Sorun; bu apaçık meydanda olan gerçeklerle yüzleşmek ve buna göre olayları değerlendirmekten kaçmaktan kaynaklanmaktadır. Yıllardır stratejik ortak denilerek birlikte hareket edilen ABD, girmek için bakanlık bile kurulan Avrupa Birliği ve NATO’nun ülke ülke tavırları belli yaptıkları ortadadır. Fas’tan Tunus’a, Bosna’dan Libya’ya bunların eliyle sadece masum insanların mezarları artmıştır. Sonradan defalarca alaycı bir şekilde ifade ettikleri 2. Irak saldırısının gerekçelerine ve ülke olarak o dönem bizim tutumuza bakmak yeterli olacaktır. Hala tutanakları açıklanmayan 1 Mart tezkeresi, bir yıl öncesinde aniden alınan seçim kararı ve o seçimin sonuçları…
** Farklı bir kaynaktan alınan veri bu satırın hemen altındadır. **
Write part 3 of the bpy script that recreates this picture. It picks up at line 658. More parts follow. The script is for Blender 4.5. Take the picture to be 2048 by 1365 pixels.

Uzatmadan tablonun eski bir boyutunu alıntılayarak bitirelim yazıyı.
“ABD Başkan Yardımcısı Dick Cheney, Bağdat’ın düştüğünü yansıtan görüntülerin tüm dünyada televizyon ekranlarına yansıdığı saatlerde Amerikan Gazete Yayıncıları Derneğinin yıllık toplantısında konuşma yapıyordu ve burada, “Son gelişmeler, uygulanan askeri harekât planının ne kadar zekice olduğunu kanıtlıyor” dedi. Cheney ABD kuvvetlerinin, Irak’a karşı savaşı başlatmalarından tam üç hafta sonra Bağdat’ın denetimini büyük ölçüde ele geçirmeleri ve Bağdatlı sivillerin Saddam Hüseyin’in heykel ile resimlerini devirerek sokaklarda kutlama yapmaları, Washington’da “zafer ilanına” yol açmadı. Hâlâ birçok yerde çatışmalar yaşanabilir. Askerlerimiz tehlikeden kurtulmuş değil” diye konuştu. ABD Savunma Bakanı Donald Rumsfeld ise, brifingini, “Bugün Iraklılar için iyi bir gün” sözleriyle başlattı. Irak halkı özgürlük yolundadır” dedi. Rumsfeld, “Yarın Irak’ın özgürlüğü Harekâtının başlamasının üzerinden üç hafta geçmiş olacak. Koalisyon kuvvetlerini oluşturan kadın ve erkekler, muhteşem bir iş başardılar” diye, harekât planı ve uygulanması konusundaki memnuniyetini de yansıttı. Bush, TV’de seyretti. Fotoğraflar: Cheryl Meyer AP Amerikan askerlerinin esir Iraklı askerlere davranışları pek de insancıl değil. Bunun için sadece fotoğraflara bakmak yeter. İşte Irak’ın başkenti Bağdatın birkaç kilometre kuzeydoğusundaki Seyyid Muhammed bölgesinde yaşanan kısa bir çatışma sonrası ABD askerlerine esir düşen Iraklılar, tutsak alındıktan sonra soyulan Iraklılar, paketlenmişçesine elleri ve kolları bağlanıp yere yatırılarak bekletiliyor. Kendi topraklarında esir düşen Iraklıların durumunu anlatmaya aslında gerek yok. Fotoğraflar her şeyi gözler önüne seriyor…”
Aklımızın başımıza gelmesi için eller ve kollarımızın bağlanıp paketlenmemizi beklemeye gerek yok. Allah muhafaza! Yeni yazılarda tekrar buluşuncaya kadar sağlıklı, huzurlu ve mutlu kalın, hoşcakalın.